Satellite star wars
The disruption of satellite internet
Things are getting crazy 200 miles straight above us in low Earth orbit. In the next two decades, nearly every human on Earth will access the internet via satellites (versus today, when 95% of the world’s internet passes through 200 undersea cables). Due to technological advances and innovations like reusable rockets, satellite internet costs 100x less than it did 15 years ago. Now, companies like SpaceX, which manages the Starlink internet service, are launching satellites at a break-neck pace. SpaceX has launched over 4,500 satellites since 2019 and has applied for licenses to launch 40,000 more (by 2030, experts predict there will be 60,000 satellites in low Earth orbit). Already, one in every two satellites orbiting the earth is a Starlink satellite, and Starlink has been essential to communication for those in remote places and in conflict zones: Mykhailo Fedorov, Ukraine’s digital minister, told The New York Times, “Starlink is indeed the blood of our entire communication infrastructure now.”
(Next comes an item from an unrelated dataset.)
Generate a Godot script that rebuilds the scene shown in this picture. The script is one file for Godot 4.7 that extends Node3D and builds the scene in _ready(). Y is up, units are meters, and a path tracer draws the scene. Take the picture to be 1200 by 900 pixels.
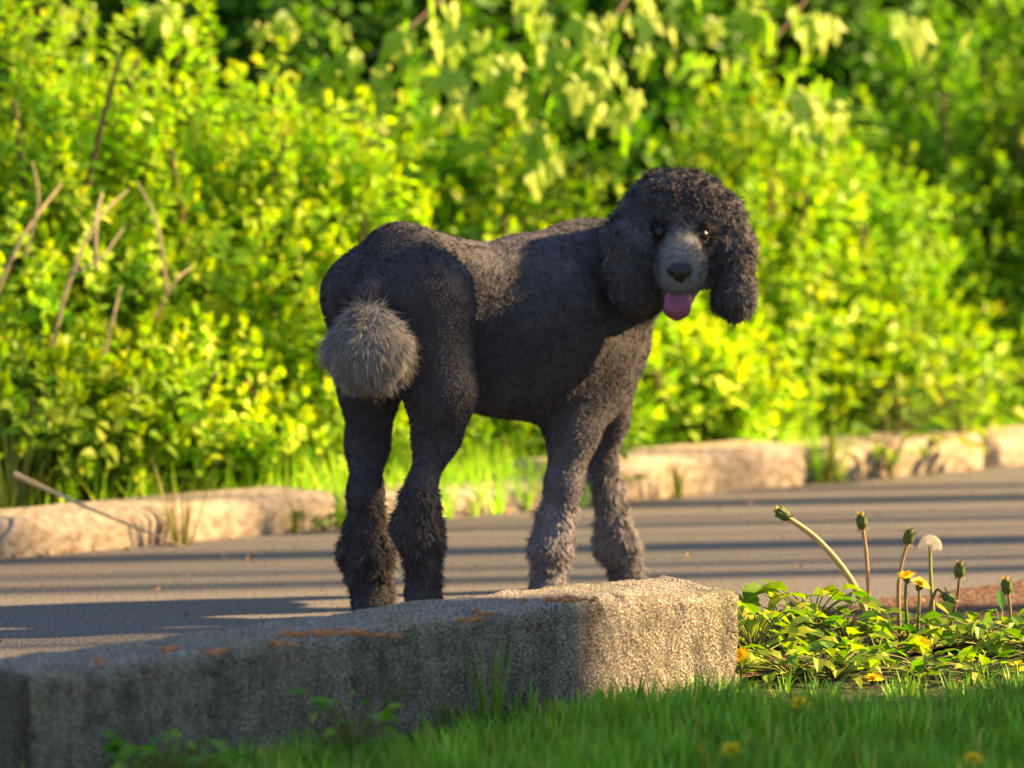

Both companies and countries are racing to catch up as satellite internet becomes a tool of national security and geopolitics: China plans to send up a constellation of 13,000 satellites, has banned Starlink over the mainland, and disapproved of Starlink providing service in Ukraine (conceivably because cutting off undersea internet cables might be a pre-invasion immobilization strategy if China were to ever take Taiwan). The US, the EU, and other global alliances are recognizing that controlling satellite internet is an issue of urgent national security, and militaries are beginning to train missiles up at the satellites of their enemies. One study by Chinese scientists found that an atomic detonation in low Earth orbit could lead to the paralysis of the world’s satellite internet.
I sometimes wonder if we’re fully conscious of how quickly the tectonic plates of technological infrastructure, like internet access or semiconductors, are shifting beneath our feet and cleaving along the lines of geopolitics. Where there is invisible technological infrastructure propping up a global economy, there is immense vulnerability.